+++ DATA LINES

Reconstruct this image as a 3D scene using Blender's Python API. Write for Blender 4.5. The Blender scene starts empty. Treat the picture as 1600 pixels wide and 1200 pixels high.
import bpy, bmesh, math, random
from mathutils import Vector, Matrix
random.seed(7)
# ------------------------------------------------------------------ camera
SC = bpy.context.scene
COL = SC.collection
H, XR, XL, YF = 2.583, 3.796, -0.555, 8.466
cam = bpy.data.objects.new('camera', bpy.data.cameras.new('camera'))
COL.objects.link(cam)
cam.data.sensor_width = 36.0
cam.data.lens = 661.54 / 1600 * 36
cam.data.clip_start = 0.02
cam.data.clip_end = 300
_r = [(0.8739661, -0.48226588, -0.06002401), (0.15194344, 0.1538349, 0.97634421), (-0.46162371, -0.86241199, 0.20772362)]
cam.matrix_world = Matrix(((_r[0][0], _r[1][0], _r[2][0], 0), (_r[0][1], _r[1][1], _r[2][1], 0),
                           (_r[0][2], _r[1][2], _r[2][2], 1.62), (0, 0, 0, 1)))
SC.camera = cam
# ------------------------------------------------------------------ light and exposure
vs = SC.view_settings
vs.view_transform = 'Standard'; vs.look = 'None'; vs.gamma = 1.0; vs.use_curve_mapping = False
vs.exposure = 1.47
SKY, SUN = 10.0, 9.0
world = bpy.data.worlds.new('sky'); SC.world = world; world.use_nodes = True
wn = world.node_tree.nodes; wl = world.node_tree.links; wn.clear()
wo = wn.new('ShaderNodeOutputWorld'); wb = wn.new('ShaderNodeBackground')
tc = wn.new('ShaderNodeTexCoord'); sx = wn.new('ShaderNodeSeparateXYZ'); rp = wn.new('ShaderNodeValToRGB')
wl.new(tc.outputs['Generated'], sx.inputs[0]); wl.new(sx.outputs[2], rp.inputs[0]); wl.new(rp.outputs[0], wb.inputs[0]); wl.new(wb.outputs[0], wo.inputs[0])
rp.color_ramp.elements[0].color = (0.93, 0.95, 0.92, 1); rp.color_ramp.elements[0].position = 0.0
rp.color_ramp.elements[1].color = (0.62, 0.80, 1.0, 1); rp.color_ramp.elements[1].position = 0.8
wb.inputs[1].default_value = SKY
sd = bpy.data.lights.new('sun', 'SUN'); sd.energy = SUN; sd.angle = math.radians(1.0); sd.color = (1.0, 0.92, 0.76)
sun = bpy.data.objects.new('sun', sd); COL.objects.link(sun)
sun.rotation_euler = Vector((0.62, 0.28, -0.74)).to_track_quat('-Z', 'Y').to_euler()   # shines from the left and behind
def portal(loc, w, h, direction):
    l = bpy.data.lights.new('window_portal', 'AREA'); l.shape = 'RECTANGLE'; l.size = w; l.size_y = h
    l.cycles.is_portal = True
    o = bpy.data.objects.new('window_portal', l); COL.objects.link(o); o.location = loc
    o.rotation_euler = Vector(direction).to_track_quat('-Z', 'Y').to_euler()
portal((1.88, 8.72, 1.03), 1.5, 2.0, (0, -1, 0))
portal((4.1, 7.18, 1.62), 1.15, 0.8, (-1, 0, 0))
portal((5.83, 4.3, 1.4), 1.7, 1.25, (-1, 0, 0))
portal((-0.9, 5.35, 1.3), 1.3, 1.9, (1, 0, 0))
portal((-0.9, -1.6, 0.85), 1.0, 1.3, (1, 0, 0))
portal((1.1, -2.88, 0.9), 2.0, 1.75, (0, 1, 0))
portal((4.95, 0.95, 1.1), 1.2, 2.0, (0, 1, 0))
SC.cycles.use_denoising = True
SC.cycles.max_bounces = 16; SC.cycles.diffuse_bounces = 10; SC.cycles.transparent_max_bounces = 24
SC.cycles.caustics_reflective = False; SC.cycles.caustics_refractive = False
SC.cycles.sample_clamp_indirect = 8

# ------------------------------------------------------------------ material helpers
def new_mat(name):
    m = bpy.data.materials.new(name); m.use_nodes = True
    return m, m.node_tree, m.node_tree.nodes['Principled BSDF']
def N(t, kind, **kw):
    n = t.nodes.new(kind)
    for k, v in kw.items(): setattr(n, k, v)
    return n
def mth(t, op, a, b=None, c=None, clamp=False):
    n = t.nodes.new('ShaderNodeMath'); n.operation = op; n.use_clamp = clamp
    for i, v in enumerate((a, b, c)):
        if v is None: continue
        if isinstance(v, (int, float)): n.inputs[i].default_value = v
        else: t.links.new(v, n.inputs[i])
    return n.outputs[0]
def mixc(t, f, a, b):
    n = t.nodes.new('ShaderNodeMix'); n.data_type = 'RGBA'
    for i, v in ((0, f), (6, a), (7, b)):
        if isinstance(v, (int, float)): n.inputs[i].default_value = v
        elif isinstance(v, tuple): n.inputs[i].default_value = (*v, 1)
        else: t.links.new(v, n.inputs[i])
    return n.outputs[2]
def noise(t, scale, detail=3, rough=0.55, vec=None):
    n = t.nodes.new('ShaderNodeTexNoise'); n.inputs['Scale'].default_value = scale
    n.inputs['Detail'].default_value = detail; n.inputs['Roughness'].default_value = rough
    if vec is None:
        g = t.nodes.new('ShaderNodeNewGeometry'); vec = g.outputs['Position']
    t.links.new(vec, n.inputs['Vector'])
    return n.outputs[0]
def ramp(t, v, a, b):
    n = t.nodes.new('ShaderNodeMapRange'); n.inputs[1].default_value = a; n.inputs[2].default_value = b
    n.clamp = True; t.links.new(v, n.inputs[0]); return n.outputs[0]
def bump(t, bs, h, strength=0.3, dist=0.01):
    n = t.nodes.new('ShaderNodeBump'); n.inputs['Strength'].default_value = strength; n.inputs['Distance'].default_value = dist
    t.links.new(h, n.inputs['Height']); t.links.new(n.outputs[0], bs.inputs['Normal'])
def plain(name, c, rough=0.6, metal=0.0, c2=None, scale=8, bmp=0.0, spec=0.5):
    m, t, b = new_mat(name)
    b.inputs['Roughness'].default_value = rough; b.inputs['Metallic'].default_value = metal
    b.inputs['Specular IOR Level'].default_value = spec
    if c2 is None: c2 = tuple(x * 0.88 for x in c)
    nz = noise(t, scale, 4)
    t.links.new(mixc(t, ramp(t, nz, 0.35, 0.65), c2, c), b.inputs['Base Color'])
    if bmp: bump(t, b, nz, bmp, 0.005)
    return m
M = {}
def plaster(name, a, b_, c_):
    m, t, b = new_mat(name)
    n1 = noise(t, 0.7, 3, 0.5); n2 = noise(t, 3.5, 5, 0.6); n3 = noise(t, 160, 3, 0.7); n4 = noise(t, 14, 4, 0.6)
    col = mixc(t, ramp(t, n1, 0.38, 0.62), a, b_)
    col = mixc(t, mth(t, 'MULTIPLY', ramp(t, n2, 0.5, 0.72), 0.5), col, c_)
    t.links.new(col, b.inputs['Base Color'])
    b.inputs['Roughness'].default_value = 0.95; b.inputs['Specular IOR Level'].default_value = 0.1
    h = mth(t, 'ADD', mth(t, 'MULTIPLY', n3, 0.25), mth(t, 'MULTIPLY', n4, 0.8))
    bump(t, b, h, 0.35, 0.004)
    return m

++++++

■ **YOUR INSTRUCTIONS**
Tally every line of the listing that holds the string "scene", then give the number by itself.

■ **RESULT FOR THIS TASK**
2